Spark is a general-purpose data processing engine, an API-powered toolkit which data scientists and application developers incorporate into their applications to rapidly query, analyze and transform data at scale. Spark's flexibility makes it well-suited to tackling a range of use cases, and it is capable of handling several petabytes of data at a time, distributed across a cluster of thousands of cooperating physical or virtual servers. Typical use cases include:
- Stream processing: From log files to sensor data, application developers increasingly have to cope with 'streams' of data. This data arrives in a steady stream, often from multiple sources simultaneously. While it is certainly feasible to allow these data streams to be stored on disk and analyzed retrospectively, it can sometimes be sensible or important to process and act upon the data as it arrives. Streams of data related to financial transactions, for example, can be processed in real time to identify--and refuse--potentially fraudulent transactions.
- Machine learning: As data volumes grow, machine learning approaches become more feasible and increasingly accurate. Software can be trained to identify and act upon triggers within well-understood data sets before applying the same solutions to new and unknown data. Spark's ability to store data in memory and rapidly run repeated queries makes it well-suited to training machine learning algorithms. Running broadly similar queries again and again, at scale, significantly reduces the time required to iterate through a set of possible solutions in order to find the most efficient algorithms.
- Interactive analytics: Rather than running pre-defined queries to create static dashboards of sales or production line productivity or stock prices, business analysts and data scientists increasingly want to explore their data by asking a question, viewing the result, and then either altering the initial question slightly or drilling deeper into results.

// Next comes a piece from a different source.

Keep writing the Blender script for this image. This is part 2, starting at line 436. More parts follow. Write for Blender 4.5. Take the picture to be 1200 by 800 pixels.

This interactive query process requires systems such as Spark that are able to respond and adapt quickly.
- Data integration: Data produced by different systems across a business is rarely clean or consistent enough to simply and easily be combined for reporting or analysis. Extract, transform, and load (ETL) processes are often used to pull data from different systems, clean and standardize it, and then load it into a separate system for analysis. Spark (and Hadoop) are increasingly being used to reduce the cost and time required for this ETL process.
Working with big data can be complex and challenging, in part because of the multiple analysis frameworks and tools required. Apache Spark is a big data processing framework perfect for analyzing near-real-time streams and discovering historical patterns in batched data sets. But Spark goes much further than other frameworks. By including machine learning and graph processing capabilities, it makes many specialized data processing platforms obsolete. Spark's unified framework and programming model significantly lowers the initial infrastructure investment, and Spark's core abstractions are intuitive for most Scala, Java, and Python developers.